Dünya Ekonomik Forumu’nun 2021 yılı Küresel Risk Raporunda; önümüzdeki süreçte dünyamızı bekleyen en önemli sorunların başında, bulaşıcı hastalıklar, iklim krizi, su ve gıda sıkıntısının yaşanacağı belirtilmektedir. Böylece insanlığın doğaya verdiği zarar sonucu oluşan bu küresel tehlike kısaca “Doğal Kaynak Krizi” olarak tanımlanmaktadır. Bu krizin baş aktörü “su” olacak gibi görünüyor. Dünya Doğal Kaynaklar Enstitüsü’ nün hazırladığı rapora göre 17 ülkede aşırı düzeyde su sıkıntısı yaşanmaktadır. Aynı kuruluş, su sorunu yaşayan dünya ülkeleri arasında Türkiye’nin 32’nci sırada yer aldığını ve topraklarımızın yarısında yüksek derecede su sıkıntısı olduğunu, riskin sadece yüzey sularımızla sınırlı olmadığını ve yer altı sularımızın seviyesinin de acil alarm verdiğini açıklamaktadır.

Bilimsel verilere göre, kişi başına yıllık su miktarı 1700 metreküpten fazla ise o ülke “su sorunu olmayan” ülke sayılmaktadır. Bu rakam yılda 1700-1000 arasında ise “su sıkıntısı olan”, 1000-500 arasında ise “su kıtlığı” olan anlamına gelmektedir. Türkiye’de şu an kişi başına düşen su miktarı 1400 metreküp olup, “su sıkıntısı olan” ülke durumundayız. Nüfusumuzun her yıl arttığı ve yaşanan iklim krizi dikkate alınırsa, bu rakamın daha aşağılara düşeceği kaçınılmazdır.

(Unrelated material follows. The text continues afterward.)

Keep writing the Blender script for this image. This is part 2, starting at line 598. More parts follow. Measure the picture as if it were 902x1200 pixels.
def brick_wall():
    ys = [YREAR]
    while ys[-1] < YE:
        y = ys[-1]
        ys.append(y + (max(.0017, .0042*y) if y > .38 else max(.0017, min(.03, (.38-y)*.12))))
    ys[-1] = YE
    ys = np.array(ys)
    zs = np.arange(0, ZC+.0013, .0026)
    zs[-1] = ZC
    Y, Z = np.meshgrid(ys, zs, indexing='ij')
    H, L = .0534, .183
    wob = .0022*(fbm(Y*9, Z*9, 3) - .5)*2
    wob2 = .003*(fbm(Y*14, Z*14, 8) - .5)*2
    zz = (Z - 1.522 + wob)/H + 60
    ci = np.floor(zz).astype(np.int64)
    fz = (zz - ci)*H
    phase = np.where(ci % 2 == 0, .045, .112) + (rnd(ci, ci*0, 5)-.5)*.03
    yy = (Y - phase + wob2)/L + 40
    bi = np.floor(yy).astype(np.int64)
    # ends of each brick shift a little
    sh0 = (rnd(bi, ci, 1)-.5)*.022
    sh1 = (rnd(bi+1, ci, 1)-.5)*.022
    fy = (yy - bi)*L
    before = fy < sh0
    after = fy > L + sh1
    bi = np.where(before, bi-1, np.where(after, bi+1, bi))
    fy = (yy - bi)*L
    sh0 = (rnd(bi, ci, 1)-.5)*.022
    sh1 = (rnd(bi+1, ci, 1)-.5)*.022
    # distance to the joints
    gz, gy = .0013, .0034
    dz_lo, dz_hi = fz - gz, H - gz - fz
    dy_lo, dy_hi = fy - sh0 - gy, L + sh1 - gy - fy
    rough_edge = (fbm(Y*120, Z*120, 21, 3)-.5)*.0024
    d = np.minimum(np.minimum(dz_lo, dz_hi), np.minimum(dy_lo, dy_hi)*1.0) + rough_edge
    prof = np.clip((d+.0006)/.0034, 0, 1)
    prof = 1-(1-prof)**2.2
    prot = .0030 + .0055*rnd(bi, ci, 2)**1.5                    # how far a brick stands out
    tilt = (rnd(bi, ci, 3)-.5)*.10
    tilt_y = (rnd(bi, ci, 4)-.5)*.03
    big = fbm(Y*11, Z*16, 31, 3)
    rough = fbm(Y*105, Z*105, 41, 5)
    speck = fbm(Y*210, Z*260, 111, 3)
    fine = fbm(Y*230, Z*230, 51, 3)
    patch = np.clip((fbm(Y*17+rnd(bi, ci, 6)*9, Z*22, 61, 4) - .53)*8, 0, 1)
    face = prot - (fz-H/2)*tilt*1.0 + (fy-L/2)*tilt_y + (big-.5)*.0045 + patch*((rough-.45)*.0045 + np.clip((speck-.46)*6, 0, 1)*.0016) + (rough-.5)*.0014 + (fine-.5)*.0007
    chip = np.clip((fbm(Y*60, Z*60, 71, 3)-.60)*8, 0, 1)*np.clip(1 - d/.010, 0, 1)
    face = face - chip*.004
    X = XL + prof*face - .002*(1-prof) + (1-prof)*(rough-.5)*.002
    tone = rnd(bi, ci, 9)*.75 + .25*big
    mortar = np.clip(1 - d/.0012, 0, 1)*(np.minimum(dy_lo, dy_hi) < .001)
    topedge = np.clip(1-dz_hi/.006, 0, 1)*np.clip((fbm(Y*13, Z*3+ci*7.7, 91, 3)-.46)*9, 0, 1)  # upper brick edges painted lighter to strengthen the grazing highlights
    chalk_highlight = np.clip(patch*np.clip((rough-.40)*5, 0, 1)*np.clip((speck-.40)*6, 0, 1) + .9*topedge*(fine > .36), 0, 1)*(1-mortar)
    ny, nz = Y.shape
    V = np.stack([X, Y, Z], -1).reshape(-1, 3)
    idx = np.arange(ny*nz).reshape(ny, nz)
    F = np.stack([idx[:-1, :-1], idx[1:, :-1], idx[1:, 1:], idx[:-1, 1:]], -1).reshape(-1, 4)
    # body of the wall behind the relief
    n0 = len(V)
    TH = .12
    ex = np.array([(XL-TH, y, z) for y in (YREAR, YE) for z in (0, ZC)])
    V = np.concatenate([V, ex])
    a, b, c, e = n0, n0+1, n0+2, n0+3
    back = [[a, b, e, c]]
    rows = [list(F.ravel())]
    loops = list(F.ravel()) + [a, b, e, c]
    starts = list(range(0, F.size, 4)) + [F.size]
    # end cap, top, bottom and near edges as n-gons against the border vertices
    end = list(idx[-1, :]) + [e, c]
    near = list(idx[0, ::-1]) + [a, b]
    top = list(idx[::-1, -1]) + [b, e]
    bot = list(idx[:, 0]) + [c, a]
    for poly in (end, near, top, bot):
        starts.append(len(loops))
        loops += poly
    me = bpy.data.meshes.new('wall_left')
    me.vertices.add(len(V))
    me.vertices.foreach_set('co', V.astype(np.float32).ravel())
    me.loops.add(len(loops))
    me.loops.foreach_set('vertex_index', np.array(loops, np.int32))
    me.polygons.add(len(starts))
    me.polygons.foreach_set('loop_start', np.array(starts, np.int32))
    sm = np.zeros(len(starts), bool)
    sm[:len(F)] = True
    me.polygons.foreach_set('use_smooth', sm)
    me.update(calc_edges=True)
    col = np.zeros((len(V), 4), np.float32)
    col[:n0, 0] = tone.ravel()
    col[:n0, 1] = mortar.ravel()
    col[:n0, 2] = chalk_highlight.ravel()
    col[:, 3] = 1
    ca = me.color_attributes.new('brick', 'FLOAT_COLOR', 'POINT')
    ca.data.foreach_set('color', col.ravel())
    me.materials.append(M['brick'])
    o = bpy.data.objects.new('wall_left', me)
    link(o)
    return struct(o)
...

Günümüzde “su riski yüksek kentler” arasında İstanbul, Ankara, İzmir, Gaziantep, Diyarbakır, Bursa, Mersin, Konya, Adana ve Antalya’nın yer aldığı 10 ilimiz bulunmaktadır. En önemlisi, Türkiye’nin ana su kaynaklarından biri olan “Büyük Menderes” nehrinin bugün can çekiştiği, şu an “su riski taşıyan havza” kategorisinde olduğu ve yüzde 50 oranında su azalması yaşayacağı belirtiliyor. (1)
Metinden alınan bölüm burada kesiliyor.